Cindy Marso is retiring from BG schools.

J.D. Pooley | Sentinel-Tribune

Cindy Marso will hang up her art smock and put away her watercolors at Bowling Green Middle School at the end of this year.

Marso announced in September her intent to retire July 1. She has been an art instructor in Bowling Green City Schools for 23 years and is ending her career at the middle school.

Marso started teaching art at Conneaut Elementary in 1999 and moved to the middle school after 2014.

“I always did art, even when I was little,” Marso said. “My mom always bought me art supplies for birthday presents and Christmas presents.

“I just grew up with it.”

She also gave credit to her art teachers, including former instructor Becky Laabs, who “got me hooked into it. It just was always part of my life.”

She enjoys working with enameling on copper.

“It was a challenge of learning how to do it, having that two-second window when it reaches viscosity, which just means it melts and fuses to the copper or it burns up and it gets ruined.

“It’s exciting because you’re dealing with technology, you’re dealing with other things than just drawing on a piece of paper,” Marso said.

She uses an electric kiln at home.

Marso was a painter in undergraduate school and did a lot of watercolors and acrylics and for her graduate degree she focused on jewelry and enameling.

Her seventh graders finished drawing life-sized band and orchestra instruments in October, which she said is one of her favorite lessons.

Marso stresses drawing and shading, so they’re ready for high school art.

Her students also do a lot of watercolor and tempura painting and working to scale, including taking miniature candy bars and enlarging them in their artwork.

“Trying to pull common, ordinary things you’d see at the grocery store and make them into art is a little Andy Warhol and art history, too,” Marso said.
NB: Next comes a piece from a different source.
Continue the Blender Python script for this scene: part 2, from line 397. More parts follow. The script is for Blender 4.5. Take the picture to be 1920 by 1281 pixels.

She enters her eighth graders’ art in competitions, including the Peace poster contest for the Portage Lion’s Club and the Safety Kids contest through the Wood County Prosecutor’s Office. At state, she enters artwork in the Youth Art Month competition.

Her students’ artwork tends to dominate the window at Grounds for Thought downtown.

She hopes her eighth graders leave her class knowing they gave 100% every day and that being good in art means not giving up.

Most of her grading rubric is effort, she said.

A South Dakota native, Marso grew up in Bowling Green and graduated in 1978 from Bowling Green High School. She taught in Texas for a year after graduating from Bowling Green State University with a Master of Fine Arts degree.

“There weren’t any jobs in the ’80s,” Marso explained as her reason for moving from Ohio to Texas.

She had attended a job fair at BGSU and the people from Texas were welcoming.

“Texans are the nicest people in the world, and I loved it.”

Marso said she moved back because she missed her mother.

“My husband was like, ‘We’re moving back? We just got here,’” she remembered.

Her husband is Dave Breen, who is the roaster at Grounds for Thought Coffee Roasting Company.

One of Marso’s former students was her son, Nick, who is finishing college with a degree in environmental policy.

In retirement, her goal is to visit every national park.

She’ll visit the ones in South Dakota first, so she can spend time with family.

“I plan on doing art for the rest of my life. I will continue making copper enamel art and I would like to do watercolors on sight at the National Parks.”